◆ **PROBLEM DETAILS**
Please output the data below exactly as given, starting at its first line and stopping after the line that contains "COL = SC.collection".
[Start COLLECTED DATA]
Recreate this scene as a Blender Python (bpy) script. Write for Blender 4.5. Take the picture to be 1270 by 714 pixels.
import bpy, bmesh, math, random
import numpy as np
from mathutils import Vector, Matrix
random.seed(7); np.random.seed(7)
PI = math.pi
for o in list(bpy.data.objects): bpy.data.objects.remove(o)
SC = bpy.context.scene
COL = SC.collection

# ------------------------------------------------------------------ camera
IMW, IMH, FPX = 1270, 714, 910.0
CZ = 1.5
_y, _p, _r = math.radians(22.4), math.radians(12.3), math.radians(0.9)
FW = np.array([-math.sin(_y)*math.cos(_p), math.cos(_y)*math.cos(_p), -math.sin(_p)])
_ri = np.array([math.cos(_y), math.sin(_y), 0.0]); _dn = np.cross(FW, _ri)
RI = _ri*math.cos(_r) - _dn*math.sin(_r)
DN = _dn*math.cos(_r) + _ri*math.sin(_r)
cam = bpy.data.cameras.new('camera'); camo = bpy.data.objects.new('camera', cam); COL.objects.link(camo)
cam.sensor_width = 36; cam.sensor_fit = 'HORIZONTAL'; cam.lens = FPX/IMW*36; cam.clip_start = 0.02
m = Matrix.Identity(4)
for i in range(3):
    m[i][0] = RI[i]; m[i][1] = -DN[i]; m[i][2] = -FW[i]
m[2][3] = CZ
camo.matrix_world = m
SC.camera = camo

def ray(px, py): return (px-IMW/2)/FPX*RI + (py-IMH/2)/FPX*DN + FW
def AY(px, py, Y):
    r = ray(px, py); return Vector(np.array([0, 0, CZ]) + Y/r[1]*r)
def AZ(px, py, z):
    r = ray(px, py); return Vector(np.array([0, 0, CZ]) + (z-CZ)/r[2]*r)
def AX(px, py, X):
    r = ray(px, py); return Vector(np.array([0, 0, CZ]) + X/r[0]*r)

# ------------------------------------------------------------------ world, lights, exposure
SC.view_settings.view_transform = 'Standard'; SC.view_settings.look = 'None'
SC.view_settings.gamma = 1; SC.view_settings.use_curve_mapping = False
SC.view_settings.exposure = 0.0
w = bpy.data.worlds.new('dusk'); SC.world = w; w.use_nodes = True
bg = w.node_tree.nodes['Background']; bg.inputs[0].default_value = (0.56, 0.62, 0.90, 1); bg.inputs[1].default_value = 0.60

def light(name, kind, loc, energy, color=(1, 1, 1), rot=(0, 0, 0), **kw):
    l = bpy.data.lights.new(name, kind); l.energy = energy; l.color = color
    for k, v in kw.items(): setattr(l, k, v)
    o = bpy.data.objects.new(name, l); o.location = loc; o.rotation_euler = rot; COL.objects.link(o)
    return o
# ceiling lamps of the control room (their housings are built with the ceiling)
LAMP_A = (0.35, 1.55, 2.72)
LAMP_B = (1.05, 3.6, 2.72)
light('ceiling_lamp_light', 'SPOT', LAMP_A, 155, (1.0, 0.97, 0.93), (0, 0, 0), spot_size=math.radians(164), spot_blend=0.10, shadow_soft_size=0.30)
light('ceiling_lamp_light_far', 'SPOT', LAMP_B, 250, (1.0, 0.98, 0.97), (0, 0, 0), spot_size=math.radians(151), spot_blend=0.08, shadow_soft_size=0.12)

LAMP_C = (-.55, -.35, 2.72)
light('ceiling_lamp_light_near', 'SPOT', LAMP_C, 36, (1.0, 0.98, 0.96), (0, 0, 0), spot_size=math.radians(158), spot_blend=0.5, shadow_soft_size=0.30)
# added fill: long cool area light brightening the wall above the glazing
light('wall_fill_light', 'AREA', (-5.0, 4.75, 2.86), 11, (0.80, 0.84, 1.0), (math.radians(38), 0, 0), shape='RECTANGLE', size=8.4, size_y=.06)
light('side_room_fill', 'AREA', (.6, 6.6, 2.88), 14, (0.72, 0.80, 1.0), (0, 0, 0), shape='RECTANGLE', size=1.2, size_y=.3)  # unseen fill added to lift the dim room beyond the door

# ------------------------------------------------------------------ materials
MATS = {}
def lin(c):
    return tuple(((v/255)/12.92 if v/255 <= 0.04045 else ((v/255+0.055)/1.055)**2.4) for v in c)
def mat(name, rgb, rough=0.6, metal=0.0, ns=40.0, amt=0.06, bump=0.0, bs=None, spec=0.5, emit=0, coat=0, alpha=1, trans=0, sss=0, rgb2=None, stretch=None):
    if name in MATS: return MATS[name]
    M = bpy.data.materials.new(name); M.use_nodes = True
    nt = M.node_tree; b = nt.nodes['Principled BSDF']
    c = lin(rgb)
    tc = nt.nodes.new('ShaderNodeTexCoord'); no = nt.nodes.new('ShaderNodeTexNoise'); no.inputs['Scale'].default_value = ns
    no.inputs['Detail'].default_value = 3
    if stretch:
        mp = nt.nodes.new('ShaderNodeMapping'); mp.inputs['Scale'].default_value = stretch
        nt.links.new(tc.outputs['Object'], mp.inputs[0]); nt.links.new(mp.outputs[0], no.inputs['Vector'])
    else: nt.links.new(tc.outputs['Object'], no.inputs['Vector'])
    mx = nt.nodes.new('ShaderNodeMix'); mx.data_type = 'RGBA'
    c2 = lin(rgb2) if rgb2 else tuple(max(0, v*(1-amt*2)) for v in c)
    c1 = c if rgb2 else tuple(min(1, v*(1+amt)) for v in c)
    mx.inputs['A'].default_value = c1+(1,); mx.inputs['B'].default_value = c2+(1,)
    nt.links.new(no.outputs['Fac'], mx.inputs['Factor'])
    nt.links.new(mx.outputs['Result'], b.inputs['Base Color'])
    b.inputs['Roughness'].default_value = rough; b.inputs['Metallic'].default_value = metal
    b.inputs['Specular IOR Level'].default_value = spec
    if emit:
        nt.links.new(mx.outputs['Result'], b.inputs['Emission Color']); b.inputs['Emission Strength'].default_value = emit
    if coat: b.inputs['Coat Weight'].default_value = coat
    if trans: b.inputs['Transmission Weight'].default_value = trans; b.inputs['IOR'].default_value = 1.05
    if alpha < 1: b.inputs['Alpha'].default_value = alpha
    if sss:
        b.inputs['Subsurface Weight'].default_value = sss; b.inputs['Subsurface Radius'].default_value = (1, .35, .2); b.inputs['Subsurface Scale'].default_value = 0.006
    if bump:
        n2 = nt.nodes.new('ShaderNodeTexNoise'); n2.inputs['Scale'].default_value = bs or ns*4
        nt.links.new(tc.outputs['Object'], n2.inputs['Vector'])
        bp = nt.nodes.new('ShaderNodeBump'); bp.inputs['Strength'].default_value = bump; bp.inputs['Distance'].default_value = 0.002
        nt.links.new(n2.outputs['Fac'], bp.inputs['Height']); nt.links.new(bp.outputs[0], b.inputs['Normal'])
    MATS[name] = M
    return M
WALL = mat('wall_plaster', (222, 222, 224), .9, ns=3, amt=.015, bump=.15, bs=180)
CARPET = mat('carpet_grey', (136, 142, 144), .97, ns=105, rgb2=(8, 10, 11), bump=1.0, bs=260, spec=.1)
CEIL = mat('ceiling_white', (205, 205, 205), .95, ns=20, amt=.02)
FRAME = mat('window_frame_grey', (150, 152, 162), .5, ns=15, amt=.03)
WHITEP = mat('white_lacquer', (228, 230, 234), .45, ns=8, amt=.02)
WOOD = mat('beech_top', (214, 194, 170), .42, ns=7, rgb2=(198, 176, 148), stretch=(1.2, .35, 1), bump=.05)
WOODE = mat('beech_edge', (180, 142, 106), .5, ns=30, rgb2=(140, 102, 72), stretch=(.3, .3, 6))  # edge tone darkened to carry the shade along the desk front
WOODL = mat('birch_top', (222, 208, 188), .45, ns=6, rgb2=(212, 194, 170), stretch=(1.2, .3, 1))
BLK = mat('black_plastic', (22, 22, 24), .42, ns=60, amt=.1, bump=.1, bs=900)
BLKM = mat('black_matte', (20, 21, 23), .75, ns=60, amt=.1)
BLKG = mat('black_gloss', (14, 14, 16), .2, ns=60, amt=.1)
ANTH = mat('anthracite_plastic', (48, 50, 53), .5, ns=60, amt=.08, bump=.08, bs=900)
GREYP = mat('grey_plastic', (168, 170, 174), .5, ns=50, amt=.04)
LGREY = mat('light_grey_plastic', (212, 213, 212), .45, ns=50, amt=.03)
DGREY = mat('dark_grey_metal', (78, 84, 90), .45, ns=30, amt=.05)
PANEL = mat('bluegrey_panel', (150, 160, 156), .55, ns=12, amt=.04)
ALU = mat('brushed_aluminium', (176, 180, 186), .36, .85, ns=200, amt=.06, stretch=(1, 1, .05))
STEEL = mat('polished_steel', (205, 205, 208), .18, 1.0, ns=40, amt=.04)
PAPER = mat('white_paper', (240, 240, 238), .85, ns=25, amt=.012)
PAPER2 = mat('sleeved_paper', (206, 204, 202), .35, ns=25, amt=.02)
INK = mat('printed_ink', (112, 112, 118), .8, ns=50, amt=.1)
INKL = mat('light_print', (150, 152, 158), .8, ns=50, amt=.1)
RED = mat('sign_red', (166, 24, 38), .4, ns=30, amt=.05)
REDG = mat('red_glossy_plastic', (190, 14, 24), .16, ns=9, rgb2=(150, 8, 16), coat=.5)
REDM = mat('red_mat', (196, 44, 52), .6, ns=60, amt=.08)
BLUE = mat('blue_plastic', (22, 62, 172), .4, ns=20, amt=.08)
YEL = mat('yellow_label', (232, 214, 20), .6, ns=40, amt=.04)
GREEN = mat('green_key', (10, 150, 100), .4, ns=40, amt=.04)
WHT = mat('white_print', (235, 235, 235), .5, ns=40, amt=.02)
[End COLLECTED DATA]
◆ **OUTPUT OF THE TASK**
Recreate this scene as a Blender Python (bpy) script. Write for Blender 4.5. Take the picture to be 1270 by 714 pixels.
import bpy, bmesh, math, random
import numpy as np
from mathutils import Vector, Matrix
random.seed(7); np.random.seed(7)
PI = math.pi
for o in list(bpy.data.objects): bpy.data.objects.remove(o)
SC = bpy.context.scene
COL = SC.collection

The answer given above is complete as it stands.